The main point of both sketch drafts and practice drafts is to reduce the Internal Editor’s mental pressure on the writer by a) writing just the “easy part” of a scene/chapter, and b) writing stuff that will be useful, but that nobody else will ever see. (I erase mine once I’m sure I won’t need them any more.)




Tbh, most of my writing is sketched in first. Fantastic way to capture inspiration while daily living until you can sit down to really write.
I tend to write the easy/interesting events – then dread going back and having to fill in everything that happens between these scenes.
I can’t because then I can’t thread them all together. The cause changes the effect.
Same here.
I don’t often write a whole scene that I *know* won’t go in (as opposed to the very common discovery that pruning scenes is needed). But I do a lot of scene-writing where I am only interested in one thing, so I start there, and end when that’s done; the result is not a fully functioning scene. No establishing shots, no context, no closure; just a chunk of words.

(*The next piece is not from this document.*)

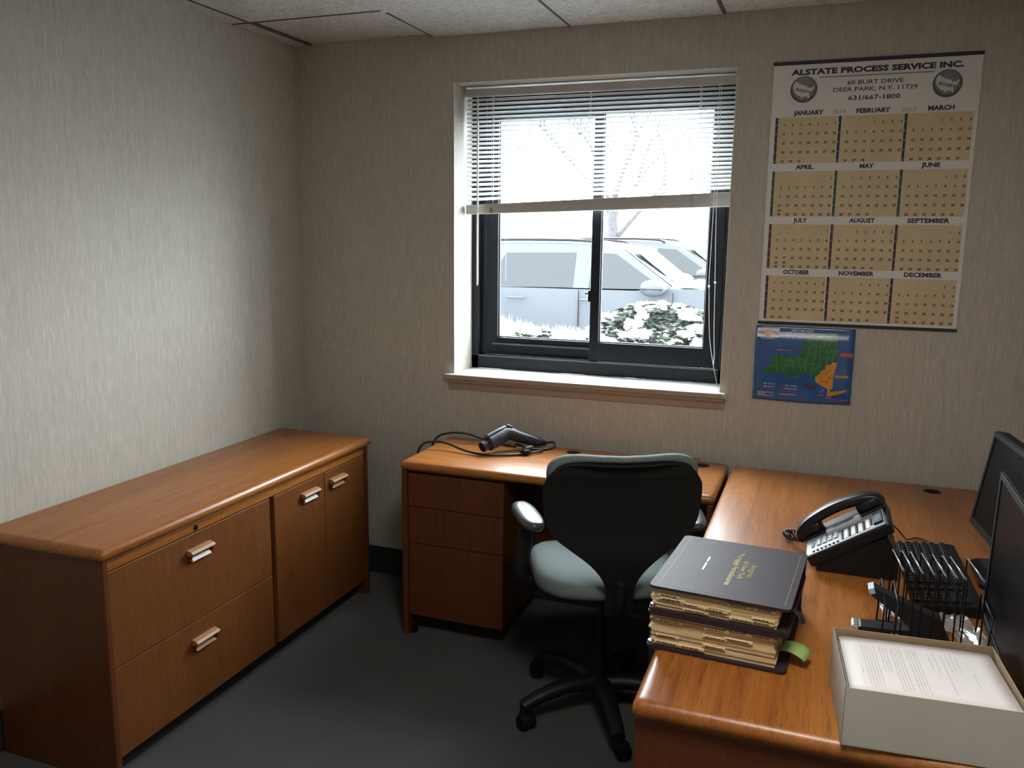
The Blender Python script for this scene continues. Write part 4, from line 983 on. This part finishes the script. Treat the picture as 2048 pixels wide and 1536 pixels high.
def make_car(name, label, loc):
    c = thing(name, label, 'car', loc, 0, 'cars parked outside the window')
    low = [(-2.62, .30), (-2.70, .45), (-2.72, .80), (-2.66, 1.05), (-2.60, 1.17), (-1.0, 1.165), (.3, 1.168), (.72, 1.20), (1.14, 1.20), (1.60, 1.10), (1.92, .98), (2.06, .80), (2.08, .45), (2.0, .30), (1.72, .28), (1.70, .45), (1.58, .62), (1.36, .70), (1.14, .62), (1.02, .45), (1.0, .28), (-1.30, .28), (-1.32, .45), (-1.44, .62), (-1.66, .70), (-1.88, .62), (-2.0, .45), (-2.02, .28)]
    bm = B(); rows = []
    for y, ins in ((0.03, .0), (0, .02), (1.84, .02), (1.81, .0)):
        rows.append([bm.verts.new((x, y + (0.05 if z > 1.1 and y < .9 else -.05 if z > 1.1 else 0) + (.04*(.6-z) if z < .6 and y < .9 else 0), z)) for x, z in low])
    rows = [rows[1], rows[2]]
    bridge(bm, rows[0], rows[1]); bm.faces.new(rows[0][::-1]); bm.faces.new(rows[1])
    for v in [v for v in bm.verts if not v.link_faces]: bm.verts.remove(v)
    obj('body', bm, 'carpaint', c, 30)
    gh = [(-2.58, 1.16), (-2.40, 1.55), (-2.25, 1.63), (-1.5, 1.69), (-.6, 1.70), (-.1, 1.675), (.12, 1.63), (.75, 1.19)]
    bm = B(); rows = []
    for s in (0, 1): rows.append([bm.verts.new((x, (.06 + (z-1.16)*.34) if s == 0 else 1.84-.06-(z-1.16)*.34, z)) for x, z in gh])
    bridge(bm, rows[0], rows[1]); bm.faces.new(rows[0][::-1]); bm.faces.new(rows[1]); obj('cabin', bm, 'carpaint', c, 30)
    def pane(pts, side=0):
        bm = B(); o_ = .004
        f = lambda x, z, d: (x, (.06 + (z-1.16)*.34 - d) if side == 0 else 1.84-.06-(z-1.16)*.34 + d, z)
        a = [bm.verts.new(f(x, z, o_)) for x, z in pts]; b = [bm.verts.new(f(x, z, -.02)) for x, z in pts]
        bridge(bm, a, b); bm.faces.new(a); bm.faces.new(b[::-1]); return obj('side_window', bm, 'carglass', c)
    for sd_ in (0, 1):
        pane([(-2.42, 1.19), (-1.62, 1.185), (-1.42, 1.56), (-2.28, 1.52)], sd_)
        pane([(-1.50, 1.185), (-.42, 1.18), (-.42, 1.585), (-1.30, 1.57)], sd_)
        pane([(-.23, 1.18), (.58, 1.19), (.50, 1.29), (.06, 1.575), (-.22, 1.59)], sd_)
    bm = B(); M = Matrix(((0, .63, 0, 0), (1, 0, 0, 0), (0, -.44, 0, 0), (0, 0, 0, 1)))
    poly(bm, [(.135, .30, 1.632), (.72, .20, 1.225), (.72, 1.64, 1.225), (.135, 1.54, 1.632)]); o_ = obj('windscreen', bm, 'carglass', c); sdm = o_.modifiers.new('t', 'SOLIDIFY'); sdm.thickness = .02
    bm = B(); grid(bm, lambda u, v: Vector((-2.3+2.4*u, .26+1.32*v, 1.69 + .05*math.sin(PI*min(1, max(0, u)))**.5 + .02*mnoise.noise(Vector((u*9, v*6, 0))) - .06*abs(u-.55)**2*4)), 24, 12); o_ = obj('roof_snow', bm, 'snow', c, True); o_.modifiers.new('t', 'SOLIDIFY').thickness = .06
    bm = B(); grid(bm, lambda u, v: Vector((.80+1.05*u, .12+1.6*v, 1.225 - .19*u*u + .02 + .012*mnoise.noise(Vector((u*7, v*8, 2))))), 14, 14); o_ = obj('hood_snow', bm, 'snow', c, True); o_.modifiers.new('t', 'SOLIDIFY').thickness = .03
    bm = B(); grid(bm, lambda u, v: Vector((.20+.52*u, .55+1.0*v, 1.625-.40*u + .02 + .008*mnoise.noise(Vector((u*7, v*8, 4))))), 10, 10); o_ = obj('windscreen_snow', bm, 'snow', c, True); o_.modifiers.new('t', 'SOLIDIFY').thickness = .02
    for s in (0, 1):
        yy = .23 if s == 0 else 1.61
        bm = B(); tube(bm, [(-2.25, yy, 1.665), (-1.7, yy, 1.715), (-.7, yy, 1.73), (-.25, yy, 1.715), (-.12, yy, 1.68)], .016, 8); obj('roof_rail', bm, 'carblack', c, True)
        yy = -.10 if s == 0 else 1.94; q = 1 if s == 0 else -1
        bm = B(); M = Matrix.Translation((.555, yy, 1.20)); V = bmesh.ops.create_uvsphere(bm, u_segments=16, v_segments=10, radius=1)['verts']
        for v in V: v.co = M @ Vector((v.co.x*.15, v.co.y*.085, v.co.z*.085 + (.02 if v.co.z > 0 else 0)))
        cyl(bm, (.62, yy+q*.08, 1.17), (.66, yy+q*.17, 1.19), .03, .04, 10); mr = obj('door_mirror', bm, 'carpaint', c, True)
        bm = B(); bx(bm, .425, .675, yy-.088, yy+.088, 1.197, 1.207, .003); obj('mirror_seam', bm, 'carblack', mr)
        for x in (-1.10, -.20):
            bm = B(); y0 = -.035 if s == 0 else 1.875; tube(bm, [(x-.11, y0+q*.03, 1.05), (x-.07, y0, 1.052), (x+.07, y0, 1.052), (x+.11, y0+q*.03, 1.05)], .014, 8, squash=.8); obj('door_handle', bm, 'carpaint', c, True)
        for x in (-1.36, -.33, .76):
            bm = B(); y0 = -.003 if s == 0 else 1.843; bx(bm, x-.003, x+.003, min(y0, y0+q*.02), max(y0, y0+q*.02), .42, 1.16); obj('door_seam', bm, 'carblack', c)
        bm = B(); y0 = -.012 if s == 0 else 1.836; bx(bm, -1.30, .98, y0, y0+.016, .42, .52, .006); obj('side_moulding', bm, 'carblack', c)
        for x in (-1.66, 1.36):
            bm = B(); y0, y1 = (.02, .22) if s == 0 else (1.62, 1.82); cyl(bm, (x, y0, .33), (x, y1, .33), .33, n=28); wh = obj('wheel', bm, 'tyre', c, 40)
            bm = B(); yf = y0-.004 if s == 0 else y1+.004; cyl(bm, (x, yf, .33), (x, (y0+y1)/2, .33), .22, n=24); obj('wheel_rim', bm, 'steel', wh, 40)
    for y in (.35, 1.49):
        bm = B(); bx(bm, 1.88, 2.0, y-.2, y+.2, .78, .92, .03); obj('headlamp', bm, 'chrome', c)
        bm = B(); bx(bm, -2.73, -2.6, y-.25 if y < 1 else y+.05, y-.05 if y < 1 else y+.25, .95, 1.2, .02); obj('tail_lamp', bm, 'mapred', c)
    return c
car = make_car('parked_car', 'silver parked car with roof rails seen just beyond the snow bank', (0, 6.0, -.13))
c2 = car.copy(); COL.objects.link(c2); c2.location = (.12, 9.4, -.11); c2['label'] = 'snow-covered parked car standing behind the nearer silver car'
for chd in list(car.children):
    k = chd.copy(); COL.objects.link(k); k.parent = c2
    for g in list(chd.children):
        kk = g.copy(); COL.objects.link(kk); kk.parent = k

def tree(label, loc, seed, h=5.0, r=.15):
    rnd = random.Random(seed); t = thing('bare_tree', label, 'tree', loc, 0, 'bare snowy trees beyond the cars')
    bt, bs = B(), B()
    tube(bt, [(0, 0, -.3), (.02, 0, h*.12), (-.03, .02, h*.30), (.02, 0, h*.36)], r, 10, 4, radii=[r*1.25, r, r*.85, r*.7]); obj('trunk', bt, 'bark', t, True)
    br = B()
    def grow(p, d, ln_, rad, lev):
        q = p + d*ln_*.5 + Vector((rnd.uniform(-1, 1), rnd.uniform(-1, 1), rnd.uniform(0, 1)))*ln_*.08; e = p + d*ln_
        tube(br, [p, q, e], rad, 6 if lev < 2 else 4, 2, radii=[rad, rad*.8, rad*.55])
        tube(bs, [p + Vector((0, 0, rad*.7)), q + Vector((0, 0, rad*.7)), e + Vector((0, 0, rad*.6))], rad*.75, 5, 2, radii=[rad*.6, rad*.65, rad*.4])
        if lev < 3:
            for _ in range(3 if lev < 2 else 2):
                a = Vector((rnd.uniform(-1, 1), rnd.uniform(-1, 1), rnd.uniform(-.1, .9))).normalized()
                grow(p + (e-p)*rnd.uniform(.5, 1), (d*.75 + a*.75).normalized(), ln_*rnd.uniform(.55, .75), rad*.55, lev+1)
    for k in range(6):
        a = k*2*PI/6 + rnd.uniform(-.3, .3); grow(Vector((0, 0, h*(.22+.03*k))), Vector((math.cos(a)*.65, math.sin(a)*.65, .75)).normalized(), h*.3, r*.5, 0)
    obj('branches', br, 'bark', t, True); obj('branch_snow', bs, 'snow', t, True)
tree('bare snowy tree seen through right window pane above the cars', (-1.88, 14.0, .35), 5, 5.4, .12)

def shrub(label, loc, seed, rx, ry, rz, nl):
    rnd = random.Random(seed); s = thing('snowy_shrub', label, 'shrub', loc, 0, 'shrubs under the window outside')
    bm = B()
    for k in range(7):
        a = rnd.uniform(0, 2*PI); tube(bm, [(0, 0, -.05), (math.cos(a)*rx*.3, math.sin(a)*ry*.3, rz*.7), (math.cos(a)*rx*.75, math.sin(a)*ry*.75, rz*1.5)], .008, 5, 3)
    obj('stems', bm, 'bark', s)
    bm = B()
    for k in range(nl):
        th = rnd.uniform(0, 2*PI); ph_ = math.acos(rnd.uniform(-.5, 1)); q = rnd.uniform(.78, 1.03)
        c = Vector((rx*q*math.sin(ph_)*math.cos(th), ry*q*math.sin(ph_)*math.sin(th), rz + rz*q*math.cos(ph_)))
        n = Vector((rnd.uniform(-1, 1), rnd.uniform(-1, 1), rnd.uniform(-.4, 1))).normalized(); u, w = frame(n); l, wd = rnd.uniform(.022, .045), rnd.uniform(.008, .014)
        poly(bm, [c-u*l, c+w*wd, c+u*l+n*.006, c-w*wd])
    obj('foliage', bm, 'leaf', s, fixn=False)['kind'] = 'stuff'
    for k in range(int(nl/32)):
        th = rnd.uniform(0, 2*PI); ph_ = math.acos(rnd.uniform(.05, 1)); bm = B()
        c = Vector((rx*.95*math.sin(ph_)*math.cos(th), ry*.95*math.sin(ph_)*math.sin(th), rz + rz*.97*math.cos(ph_)))
        V = bmesh.ops.create_icosphere(bm, subdivisions=3, radius=1)['verts']; a, b, d_ = rnd.uniform(.03, .075), rnd.uniform(.03, .065), rnd.uniform(.016, .036)
        for v in V:
            j = 1 + .6*mnoise.noise(v.co*2.8 + Vector((k, seed, 0))); v.co = c + Vector((v.co.x*a*j, v.co.y*b*j, v.co.z*d_*j))
        obj('snow_clump', bm, 'snow', s, True)
shrub('snow-laden leafy shrub outside the right window pane', (1.42, 1.72, .56), 2, .50, .30, .335, 2600)
shrub('snow-laden shrub farther right outside the window frame', (2.34, 1.62, .56), 6, .27, .26, .32, 900)
shrub('low snowy shrub outside between the two panes', (.56, 1.80, .50), 8, .20, .22, .27, 700)

hb = thing('far_building', 'pale low building with teal fascia far behind the cars', 'building', (-4.6, 36, .6))
bm = B(); bx(bm, -4, 3.5, 0, 6, 0, 2.2, .02); obj('wall', bm, 'bldgwall', hb)
bm = B(); bx(bm, -.95, .75, -.15, 0, 1.30, 1.72, .02); obj('fascia', bm, 'bldg', hb)
bm = B(); prism(bm, [(-4.2, 2.2), (3.7, 2.2), (3.2, 3.0), (-3.7, 3.0)], Matrix(((1, 0, 0, 0), (0, 0, 1, -.2), (0, 1, 0, 0), (0, 0, 0, 1))), 6.4); obj('roof', bm, 'bldgroof', hb)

When I do “bead-stringing” to turn collection of scenes into story, I can usually write the missing part. Sometimes I instead break up the material in the semi-scene and push it into existing ones. In this WIP the characters talk and talk and talk, and dialog is very flexible about where and when it goes. (Except when it isn’t–looking at a completely impossible set of scenes here, internal chronology is incoherent….)
I frequently sketch scenes so as to catch inspiration.
I think I do “midwritng” (outlining/noodling/brainstorming/scene or chapter choreography) as a substitute for practice drafts. At least sometimes.